Gravitas si trova così ad essere un disco progressivo e dal tono epico, spesso bloccato su tonalità soffici e lievi, quasi rilassanti o sussurrate, povero di vere e proprie accelerazioni ma lì, fermo, maestoso, quasi atmosferico ed immenso come può essere un quadro d’autore, immobile a farsi osservare. Non sto delirando, lo giuro, sono proprio queste le sensazioni che tutt’ora provo ascoltando l’opener e primo singolo Valkyrie, una traccia apparentemente mediocre e forse un po’ ripetitiva, ma che come un drappo di seta mi avvolge candida e mi riscalda, entrando nel cuore e nella mente, per sempre. E poi la title track Gravitas che, dopo un esordio tutto tastiere, esplode di profumo progressivo e di belle chitarre, ricordando il passato di questi straordinari interpreti, è una emozione che soggettivamente è troppo grande per essere descritta, ma che oggettivamente capisco possa spiazzare gran parte dei lettori di questo sito. D’altro canto però questi ultimi si troveranno oggi ad ascoltare una registrazione lontana dai loro canoni, e sarà quindi abbastanza scontato un giudizio ben meno positivo dalla loro parte (ricordate il Catania?).
Terminati i primi due brani, ecco poi il turno di una ballad soffusa, The Closer I Get To You, lento dolce e levigato, da tramonto, con una strofa che penetra le carni e un cantato di Wetton sugli scudi per espressività.
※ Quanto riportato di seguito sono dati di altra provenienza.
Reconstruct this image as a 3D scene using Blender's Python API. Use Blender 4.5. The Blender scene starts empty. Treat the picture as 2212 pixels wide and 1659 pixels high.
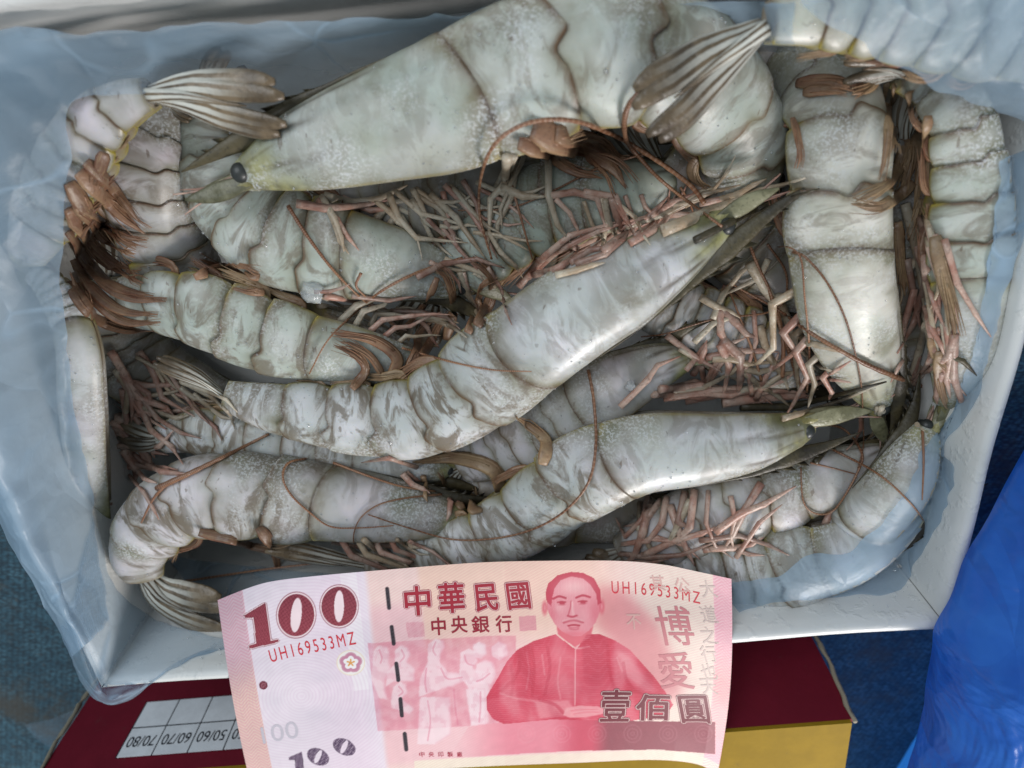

Segue la stranissima Nyctophobia, basata su una ritmica apparentemente giocosa e spiritosa, briosa sulle strofe, che anticipa il brutto ritornello banale e ripetuto di cui parlavo in precedenza. Oh, paradossalmente dopo un po’ di ascolti riesce a solleticare il nostro gusto, ma non è di certo la migliore composizione che possiamo trovare su questo disco, tutto qui. Nettamente meglio Russian Dolls, carillon di note di una classe strepitosa, rilassante e forte di un leggero sapore agrodolce che la rende pura magia, e ancor più Heaven Help Me Now, pura hit di questo album, eterea e maestosa nella strumentalità del suo inizio, solida come una roccia e bombastica poi. Il canto degli eroi, amen!
Quintali di progressive ci assalgono infine con la cavalcante e corale I Would Die For You, che anticipa una nuova traccia da segnare negli annali, Joe Di Maggio’s Glove. Un brano delicato, carico di grandi emozioni e bei cori, di una ottima vocalità e di una atmosfera in grado di incollarci letteralmente alle casse dello stereo. Fa da chiusa Till We Meet Again, finale maschio, da stadio, da urlare a squarciagola in sede live, un anthem da incorniciare e tramandare ai posteri. Ascoltare per credere.
IN CONCLUSIONE
Eccomi al momento più complicato di questa recensione: la conclusione. Imperioso ed epico, Gravitas è un disco molto differente rispetto al precedente XXX, ben più progressivo che melodico, più rilassato e molto meno brioso. Non per questo è un album deludente e, anzi!, credo che questa ritrovata venatura antica abbia portato nuova linfa nel gruppo, assieme al positivo ingresso del nuovo chitarrista Sam Coulson, molto bravo in ognuna delle sue parti.
Quel che è certo è che gli Asia rimangono ancorati anche oggi al loro trono, dal quale possono con autorità ed esperienza continuare a guardare dall’alto l’80-90% dei gruppi presenti oggi sul mercato. Il loro songwriting rimane elegante, profumato, unico e inimitabile, e ogni nota una scia da seguire se si vuole puntare alla gloria.